[WHAT YOU NEED TO DO]
Begin with the line that contains "Recreate this scene", end with the line that contains "WARM = (1.0, 0.78, 0.55)", and extract exactly that stretch of lines.

═════ AVAILABLE RECORDS

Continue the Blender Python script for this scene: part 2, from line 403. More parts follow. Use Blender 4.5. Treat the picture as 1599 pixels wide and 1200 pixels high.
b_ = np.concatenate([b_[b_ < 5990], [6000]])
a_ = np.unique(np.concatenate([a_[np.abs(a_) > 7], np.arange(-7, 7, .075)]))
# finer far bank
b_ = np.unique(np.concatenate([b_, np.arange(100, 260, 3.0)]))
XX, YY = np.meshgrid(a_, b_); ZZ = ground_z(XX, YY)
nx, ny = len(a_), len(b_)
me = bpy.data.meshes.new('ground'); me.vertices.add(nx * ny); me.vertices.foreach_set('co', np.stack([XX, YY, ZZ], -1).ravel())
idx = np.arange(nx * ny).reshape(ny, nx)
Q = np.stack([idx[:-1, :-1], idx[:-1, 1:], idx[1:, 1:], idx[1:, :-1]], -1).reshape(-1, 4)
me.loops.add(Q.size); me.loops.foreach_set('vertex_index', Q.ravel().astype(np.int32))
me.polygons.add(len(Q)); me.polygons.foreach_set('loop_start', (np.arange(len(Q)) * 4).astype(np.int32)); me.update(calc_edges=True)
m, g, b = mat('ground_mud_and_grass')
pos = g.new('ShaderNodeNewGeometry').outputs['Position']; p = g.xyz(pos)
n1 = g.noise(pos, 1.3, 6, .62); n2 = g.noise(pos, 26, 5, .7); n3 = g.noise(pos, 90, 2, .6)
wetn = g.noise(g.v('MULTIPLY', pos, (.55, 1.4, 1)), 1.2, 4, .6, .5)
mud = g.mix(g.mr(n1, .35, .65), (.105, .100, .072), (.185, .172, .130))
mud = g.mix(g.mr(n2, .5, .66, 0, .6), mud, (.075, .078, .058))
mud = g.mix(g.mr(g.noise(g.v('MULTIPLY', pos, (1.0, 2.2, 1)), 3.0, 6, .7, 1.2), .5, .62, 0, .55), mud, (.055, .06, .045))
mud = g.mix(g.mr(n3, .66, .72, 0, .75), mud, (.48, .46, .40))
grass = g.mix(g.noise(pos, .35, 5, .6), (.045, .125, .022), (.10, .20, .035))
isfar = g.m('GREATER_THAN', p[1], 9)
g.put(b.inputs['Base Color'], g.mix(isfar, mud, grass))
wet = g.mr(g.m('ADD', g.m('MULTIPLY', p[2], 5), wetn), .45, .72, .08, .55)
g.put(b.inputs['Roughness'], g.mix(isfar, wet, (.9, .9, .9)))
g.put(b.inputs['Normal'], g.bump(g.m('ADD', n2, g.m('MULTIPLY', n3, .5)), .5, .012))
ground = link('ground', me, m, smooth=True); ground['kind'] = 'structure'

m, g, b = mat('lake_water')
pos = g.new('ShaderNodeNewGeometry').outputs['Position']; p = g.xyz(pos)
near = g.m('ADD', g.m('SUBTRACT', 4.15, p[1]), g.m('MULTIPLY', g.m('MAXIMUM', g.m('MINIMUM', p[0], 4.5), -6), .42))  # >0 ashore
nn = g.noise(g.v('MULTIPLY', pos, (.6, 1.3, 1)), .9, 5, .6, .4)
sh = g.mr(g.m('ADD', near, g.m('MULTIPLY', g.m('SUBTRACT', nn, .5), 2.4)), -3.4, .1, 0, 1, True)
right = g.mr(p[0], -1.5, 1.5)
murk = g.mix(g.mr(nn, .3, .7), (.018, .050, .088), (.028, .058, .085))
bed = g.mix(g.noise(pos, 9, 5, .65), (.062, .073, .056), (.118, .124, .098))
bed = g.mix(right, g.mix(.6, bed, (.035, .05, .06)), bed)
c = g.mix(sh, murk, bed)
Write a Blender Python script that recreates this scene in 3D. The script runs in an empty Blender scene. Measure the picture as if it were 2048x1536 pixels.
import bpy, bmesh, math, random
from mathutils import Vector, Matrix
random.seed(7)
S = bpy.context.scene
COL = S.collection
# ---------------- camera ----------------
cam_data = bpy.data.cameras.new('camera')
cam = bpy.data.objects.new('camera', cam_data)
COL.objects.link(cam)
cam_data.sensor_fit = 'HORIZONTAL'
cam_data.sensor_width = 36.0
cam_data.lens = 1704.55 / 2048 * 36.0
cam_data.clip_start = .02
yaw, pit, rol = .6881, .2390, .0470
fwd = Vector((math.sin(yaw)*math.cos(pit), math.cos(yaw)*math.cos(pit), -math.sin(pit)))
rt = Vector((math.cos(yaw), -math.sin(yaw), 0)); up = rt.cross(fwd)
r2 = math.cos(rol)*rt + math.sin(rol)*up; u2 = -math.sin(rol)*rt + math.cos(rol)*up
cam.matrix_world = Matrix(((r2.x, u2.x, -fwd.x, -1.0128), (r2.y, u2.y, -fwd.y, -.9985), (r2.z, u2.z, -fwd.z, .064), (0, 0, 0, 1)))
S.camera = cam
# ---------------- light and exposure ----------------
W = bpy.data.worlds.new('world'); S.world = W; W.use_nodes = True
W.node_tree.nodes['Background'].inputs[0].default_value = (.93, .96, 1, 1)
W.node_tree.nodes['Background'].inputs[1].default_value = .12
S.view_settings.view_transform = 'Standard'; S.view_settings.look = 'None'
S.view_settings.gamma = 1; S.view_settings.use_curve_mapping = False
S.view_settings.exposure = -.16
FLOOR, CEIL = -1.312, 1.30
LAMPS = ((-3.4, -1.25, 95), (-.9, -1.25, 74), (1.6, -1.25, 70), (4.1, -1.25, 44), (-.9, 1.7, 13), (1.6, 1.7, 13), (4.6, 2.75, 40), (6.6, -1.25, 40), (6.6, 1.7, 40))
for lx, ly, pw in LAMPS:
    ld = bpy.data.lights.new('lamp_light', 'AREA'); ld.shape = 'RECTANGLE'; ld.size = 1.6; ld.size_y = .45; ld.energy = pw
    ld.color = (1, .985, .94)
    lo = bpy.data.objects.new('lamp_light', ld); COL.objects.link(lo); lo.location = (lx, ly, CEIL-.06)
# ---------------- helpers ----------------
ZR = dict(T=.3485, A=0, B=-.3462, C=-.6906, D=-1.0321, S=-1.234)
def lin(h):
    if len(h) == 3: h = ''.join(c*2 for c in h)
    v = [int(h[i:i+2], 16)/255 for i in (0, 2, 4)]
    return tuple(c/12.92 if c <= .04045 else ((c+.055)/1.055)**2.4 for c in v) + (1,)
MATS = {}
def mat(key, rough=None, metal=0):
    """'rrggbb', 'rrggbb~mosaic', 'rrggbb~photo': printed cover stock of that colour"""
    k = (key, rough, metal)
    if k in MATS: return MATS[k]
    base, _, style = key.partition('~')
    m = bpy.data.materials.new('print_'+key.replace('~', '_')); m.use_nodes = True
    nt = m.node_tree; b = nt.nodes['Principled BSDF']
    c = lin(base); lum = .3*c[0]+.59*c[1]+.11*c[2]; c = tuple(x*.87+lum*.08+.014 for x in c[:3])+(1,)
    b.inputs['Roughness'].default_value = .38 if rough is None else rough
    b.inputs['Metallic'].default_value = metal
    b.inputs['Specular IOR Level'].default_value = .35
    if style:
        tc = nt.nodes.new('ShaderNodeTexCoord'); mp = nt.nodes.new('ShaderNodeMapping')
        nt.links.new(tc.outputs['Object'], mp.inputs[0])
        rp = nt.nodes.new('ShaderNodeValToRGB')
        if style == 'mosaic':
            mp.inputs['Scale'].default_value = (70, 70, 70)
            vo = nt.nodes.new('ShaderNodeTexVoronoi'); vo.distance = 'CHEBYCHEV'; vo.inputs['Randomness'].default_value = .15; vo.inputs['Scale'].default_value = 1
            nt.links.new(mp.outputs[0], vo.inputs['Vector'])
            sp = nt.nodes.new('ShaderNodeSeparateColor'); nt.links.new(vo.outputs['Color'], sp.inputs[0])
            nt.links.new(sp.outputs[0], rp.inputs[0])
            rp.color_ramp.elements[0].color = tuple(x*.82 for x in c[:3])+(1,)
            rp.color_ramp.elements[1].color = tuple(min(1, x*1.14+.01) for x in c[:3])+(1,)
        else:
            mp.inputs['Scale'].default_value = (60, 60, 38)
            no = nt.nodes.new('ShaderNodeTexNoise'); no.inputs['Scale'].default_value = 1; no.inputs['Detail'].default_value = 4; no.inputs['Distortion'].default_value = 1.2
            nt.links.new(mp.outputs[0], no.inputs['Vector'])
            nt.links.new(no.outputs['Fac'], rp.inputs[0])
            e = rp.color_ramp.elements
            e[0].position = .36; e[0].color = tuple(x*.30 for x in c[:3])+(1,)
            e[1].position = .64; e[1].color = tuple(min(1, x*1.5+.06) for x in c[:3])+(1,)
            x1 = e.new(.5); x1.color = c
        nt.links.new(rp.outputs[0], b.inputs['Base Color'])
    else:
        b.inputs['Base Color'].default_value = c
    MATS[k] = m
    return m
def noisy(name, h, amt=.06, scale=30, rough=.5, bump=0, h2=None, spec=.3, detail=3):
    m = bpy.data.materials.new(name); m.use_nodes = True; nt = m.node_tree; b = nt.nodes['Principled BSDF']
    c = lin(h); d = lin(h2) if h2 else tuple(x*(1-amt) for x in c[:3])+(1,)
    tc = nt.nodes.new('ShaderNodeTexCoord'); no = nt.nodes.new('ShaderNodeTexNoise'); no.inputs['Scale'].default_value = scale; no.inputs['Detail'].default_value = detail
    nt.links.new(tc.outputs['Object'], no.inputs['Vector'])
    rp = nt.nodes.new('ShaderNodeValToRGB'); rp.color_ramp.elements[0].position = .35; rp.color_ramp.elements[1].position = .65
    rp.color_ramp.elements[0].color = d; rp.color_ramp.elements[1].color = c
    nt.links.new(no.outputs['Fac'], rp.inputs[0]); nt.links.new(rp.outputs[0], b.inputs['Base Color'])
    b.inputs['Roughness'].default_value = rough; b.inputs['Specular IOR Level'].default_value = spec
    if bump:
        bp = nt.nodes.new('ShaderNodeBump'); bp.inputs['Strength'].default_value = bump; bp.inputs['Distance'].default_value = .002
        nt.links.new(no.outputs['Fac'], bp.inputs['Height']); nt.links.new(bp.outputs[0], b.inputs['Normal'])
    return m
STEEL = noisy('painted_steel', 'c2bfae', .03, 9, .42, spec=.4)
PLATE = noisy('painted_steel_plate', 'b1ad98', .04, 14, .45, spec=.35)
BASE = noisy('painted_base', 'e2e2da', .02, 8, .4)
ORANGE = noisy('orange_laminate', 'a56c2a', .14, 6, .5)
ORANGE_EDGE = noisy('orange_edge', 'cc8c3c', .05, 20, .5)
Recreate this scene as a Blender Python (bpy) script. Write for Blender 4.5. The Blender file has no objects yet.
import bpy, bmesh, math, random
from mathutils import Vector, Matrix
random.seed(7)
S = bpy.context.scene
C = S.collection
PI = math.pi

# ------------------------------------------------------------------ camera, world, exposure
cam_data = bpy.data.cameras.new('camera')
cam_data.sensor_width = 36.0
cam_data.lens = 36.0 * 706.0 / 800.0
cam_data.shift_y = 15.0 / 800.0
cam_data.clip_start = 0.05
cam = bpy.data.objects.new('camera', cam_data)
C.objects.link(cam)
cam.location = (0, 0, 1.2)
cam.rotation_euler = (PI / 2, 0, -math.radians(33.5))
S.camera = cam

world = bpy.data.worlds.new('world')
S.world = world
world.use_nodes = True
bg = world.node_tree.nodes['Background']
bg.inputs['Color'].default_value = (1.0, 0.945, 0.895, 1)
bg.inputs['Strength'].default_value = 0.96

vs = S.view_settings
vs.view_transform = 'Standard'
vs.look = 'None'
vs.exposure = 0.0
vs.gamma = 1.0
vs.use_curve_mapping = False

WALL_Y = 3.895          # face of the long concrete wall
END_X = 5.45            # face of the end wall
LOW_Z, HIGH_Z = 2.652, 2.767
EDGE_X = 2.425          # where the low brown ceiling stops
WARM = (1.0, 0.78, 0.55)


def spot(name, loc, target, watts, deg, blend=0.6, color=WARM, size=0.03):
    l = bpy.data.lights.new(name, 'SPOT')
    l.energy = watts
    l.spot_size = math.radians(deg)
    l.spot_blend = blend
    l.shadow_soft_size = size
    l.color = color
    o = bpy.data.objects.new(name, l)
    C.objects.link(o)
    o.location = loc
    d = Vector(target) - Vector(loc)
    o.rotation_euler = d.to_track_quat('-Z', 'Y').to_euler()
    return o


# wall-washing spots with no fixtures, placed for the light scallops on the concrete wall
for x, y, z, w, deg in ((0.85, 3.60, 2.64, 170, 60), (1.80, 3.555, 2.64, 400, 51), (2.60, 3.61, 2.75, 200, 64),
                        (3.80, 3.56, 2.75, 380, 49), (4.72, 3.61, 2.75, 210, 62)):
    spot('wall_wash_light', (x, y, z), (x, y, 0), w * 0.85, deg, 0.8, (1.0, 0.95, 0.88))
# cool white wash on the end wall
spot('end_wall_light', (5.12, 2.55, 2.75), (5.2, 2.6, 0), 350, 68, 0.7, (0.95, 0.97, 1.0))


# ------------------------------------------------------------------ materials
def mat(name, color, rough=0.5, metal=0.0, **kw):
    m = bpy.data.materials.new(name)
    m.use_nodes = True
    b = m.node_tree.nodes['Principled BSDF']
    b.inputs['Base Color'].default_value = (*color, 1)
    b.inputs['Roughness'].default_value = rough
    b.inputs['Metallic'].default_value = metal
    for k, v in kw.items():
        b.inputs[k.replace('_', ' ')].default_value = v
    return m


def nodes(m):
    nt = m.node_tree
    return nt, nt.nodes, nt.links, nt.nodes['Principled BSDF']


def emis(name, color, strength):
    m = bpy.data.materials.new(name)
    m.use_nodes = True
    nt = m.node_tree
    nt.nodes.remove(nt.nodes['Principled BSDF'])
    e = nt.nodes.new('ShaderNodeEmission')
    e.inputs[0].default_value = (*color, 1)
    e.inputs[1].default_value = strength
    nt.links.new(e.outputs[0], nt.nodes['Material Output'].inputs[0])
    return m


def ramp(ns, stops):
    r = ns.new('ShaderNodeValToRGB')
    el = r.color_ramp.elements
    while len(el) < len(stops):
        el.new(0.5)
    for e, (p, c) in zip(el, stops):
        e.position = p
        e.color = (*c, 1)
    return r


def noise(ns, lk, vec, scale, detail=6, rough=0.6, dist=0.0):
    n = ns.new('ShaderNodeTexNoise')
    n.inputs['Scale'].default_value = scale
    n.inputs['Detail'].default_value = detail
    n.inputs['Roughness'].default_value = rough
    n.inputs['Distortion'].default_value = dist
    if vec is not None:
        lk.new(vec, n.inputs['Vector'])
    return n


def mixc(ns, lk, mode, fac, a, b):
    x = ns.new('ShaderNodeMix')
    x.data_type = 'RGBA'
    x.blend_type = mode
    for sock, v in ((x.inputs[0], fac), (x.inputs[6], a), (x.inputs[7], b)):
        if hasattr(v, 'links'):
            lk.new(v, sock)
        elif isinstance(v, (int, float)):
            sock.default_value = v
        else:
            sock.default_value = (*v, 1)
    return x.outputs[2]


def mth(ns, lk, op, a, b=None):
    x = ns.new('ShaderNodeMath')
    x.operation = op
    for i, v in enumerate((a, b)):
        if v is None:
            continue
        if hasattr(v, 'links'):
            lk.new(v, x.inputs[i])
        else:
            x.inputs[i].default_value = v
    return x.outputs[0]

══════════

[SOLUTION TO THE EXERCISE]
Recreate this scene as a Blender Python (bpy) script. Write for Blender 4.5. The Blender file has no objects yet.
import bpy, bmesh, math, random
from mathutils import Vector, Matrix
random.seed(7)
S = bpy.context.scene
C = S.collection
PI = math.pi

# ------------------------------------------------------------------ camera, world, exposure
cam_data = bpy.data.cameras.new('camera')
cam_data.sensor_width = 36.0
cam_data.lens = 36.0 * 706.0 / 800.0
cam_data.shift_y = 15.0 / 800.0
cam_data.clip_start = 0.05
cam = bpy.data.objects.new('camera', cam_data)
C.objects.link(cam)
cam.location = (0, 0, 1.2)
cam.rotation_euler = (PI / 2, 0, -math.radians(33.5))
S.camera = cam

world = bpy.data.worlds.new('world')
S.world = world
world.use_nodes = True
bg = world.node_tree.nodes['Background']
bg.inputs['Color'].default_value = (1.0, 0.945, 0.895, 1)
bg.inputs['Strength'].default_value = 0.96

vs = S.view_settings
vs.view_transform = 'Standard'
vs.look = 'None'
vs.exposure = 0.0
vs.gamma = 1.0
vs.use_curve_mapping = False

WALL_Y = 3.895          # face of the long concrete wall
END_X = 5.45            # face of the end wall
LOW_Z, HIGH_Z = 2.652, 2.767
EDGE_X = 2.425          # where the low brown ceiling stops
WARM = (1.0, 0.78, 0.55)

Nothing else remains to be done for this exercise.